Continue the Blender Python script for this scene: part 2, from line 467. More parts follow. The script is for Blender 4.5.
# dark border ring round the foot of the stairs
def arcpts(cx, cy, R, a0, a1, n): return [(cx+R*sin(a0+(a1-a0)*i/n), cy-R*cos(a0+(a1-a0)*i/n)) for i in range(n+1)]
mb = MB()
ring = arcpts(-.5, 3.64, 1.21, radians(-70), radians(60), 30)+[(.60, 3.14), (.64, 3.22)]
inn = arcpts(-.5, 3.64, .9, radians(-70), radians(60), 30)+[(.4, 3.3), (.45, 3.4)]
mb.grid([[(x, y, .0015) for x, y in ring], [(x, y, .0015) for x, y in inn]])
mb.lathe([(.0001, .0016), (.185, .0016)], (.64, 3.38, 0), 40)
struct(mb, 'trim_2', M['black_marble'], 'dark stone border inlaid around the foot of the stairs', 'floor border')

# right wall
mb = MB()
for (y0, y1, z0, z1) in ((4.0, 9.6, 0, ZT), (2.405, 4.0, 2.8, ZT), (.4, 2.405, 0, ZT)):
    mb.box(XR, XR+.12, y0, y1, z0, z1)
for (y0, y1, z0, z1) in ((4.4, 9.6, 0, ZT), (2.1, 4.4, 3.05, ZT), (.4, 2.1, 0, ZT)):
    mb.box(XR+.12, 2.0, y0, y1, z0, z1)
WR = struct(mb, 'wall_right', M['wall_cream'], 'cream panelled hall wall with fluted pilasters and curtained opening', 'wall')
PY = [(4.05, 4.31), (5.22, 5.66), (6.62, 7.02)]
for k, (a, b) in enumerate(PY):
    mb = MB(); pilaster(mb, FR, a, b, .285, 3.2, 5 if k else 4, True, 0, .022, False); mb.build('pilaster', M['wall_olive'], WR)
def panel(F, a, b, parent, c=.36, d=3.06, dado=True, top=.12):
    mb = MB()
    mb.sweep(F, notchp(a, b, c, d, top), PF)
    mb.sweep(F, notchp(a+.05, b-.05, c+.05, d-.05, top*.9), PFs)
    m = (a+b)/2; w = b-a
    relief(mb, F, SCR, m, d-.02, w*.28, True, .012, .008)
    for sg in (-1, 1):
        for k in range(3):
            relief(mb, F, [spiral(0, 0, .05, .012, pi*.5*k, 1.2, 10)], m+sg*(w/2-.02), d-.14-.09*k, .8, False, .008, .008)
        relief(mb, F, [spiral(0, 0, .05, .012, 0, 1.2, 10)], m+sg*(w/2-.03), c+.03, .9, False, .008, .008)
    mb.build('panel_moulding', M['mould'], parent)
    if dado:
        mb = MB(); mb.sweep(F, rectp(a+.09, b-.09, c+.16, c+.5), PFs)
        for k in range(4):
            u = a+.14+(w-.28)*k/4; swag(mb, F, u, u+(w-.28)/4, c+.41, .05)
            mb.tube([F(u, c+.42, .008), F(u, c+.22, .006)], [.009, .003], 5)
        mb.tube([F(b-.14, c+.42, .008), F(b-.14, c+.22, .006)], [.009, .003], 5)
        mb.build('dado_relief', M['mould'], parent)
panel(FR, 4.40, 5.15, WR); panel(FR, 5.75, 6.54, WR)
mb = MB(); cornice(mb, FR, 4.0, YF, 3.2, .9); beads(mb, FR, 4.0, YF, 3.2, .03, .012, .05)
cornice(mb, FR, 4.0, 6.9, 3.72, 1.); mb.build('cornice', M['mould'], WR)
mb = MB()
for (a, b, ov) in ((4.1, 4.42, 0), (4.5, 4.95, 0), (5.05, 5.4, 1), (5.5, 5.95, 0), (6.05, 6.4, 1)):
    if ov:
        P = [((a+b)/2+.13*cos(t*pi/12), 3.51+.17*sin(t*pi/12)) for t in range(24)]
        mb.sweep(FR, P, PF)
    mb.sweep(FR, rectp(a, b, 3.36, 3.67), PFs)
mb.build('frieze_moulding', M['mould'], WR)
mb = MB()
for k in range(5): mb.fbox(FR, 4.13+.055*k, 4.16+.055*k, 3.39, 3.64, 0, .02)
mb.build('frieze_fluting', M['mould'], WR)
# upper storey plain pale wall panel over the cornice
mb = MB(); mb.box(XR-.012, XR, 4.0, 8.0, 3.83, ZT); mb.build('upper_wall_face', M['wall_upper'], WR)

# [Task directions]
Emit, unaltered, the lines from the top of the listing down through the line that holds "struct(mb, 'trim_2', M['black_marble'], 'dark"; emit nothing else.

# [Reply to the task]
Continue the Blender Python script for this scene: part 2, from line 467. More parts follow. The script is for Blender 4.5.
# dark border ring round the foot of the stairs
def arcpts(cx, cy, R, a0, a1, n): return [(cx+R*sin(a0+(a1-a0)*i/n), cy-R*cos(a0+(a1-a0)*i/n)) for i in range(n+1)]
mb = MB()
ring = arcpts(-.5, 3.64, 1.21, radians(-70), radians(60), 30)+[(.60, 3.14), (.64, 3.22)]
inn = arcpts(-.5, 3.64, .9, radians(-70), radians(60), 30)+[(.4, 3.3), (.45, 3.4)]
mb.grid([[(x, y, .0015) for x, y in ring], [(x, y, .0015) for x, y in inn]])
mb.lathe([(.0001, .0016), (.185, .0016)], (.64, 3.38, 0), 40)
struct(mb, 'trim_2', M['black_marble'], 'dark stone border inlaid around the foot of the stairs', 'floor border')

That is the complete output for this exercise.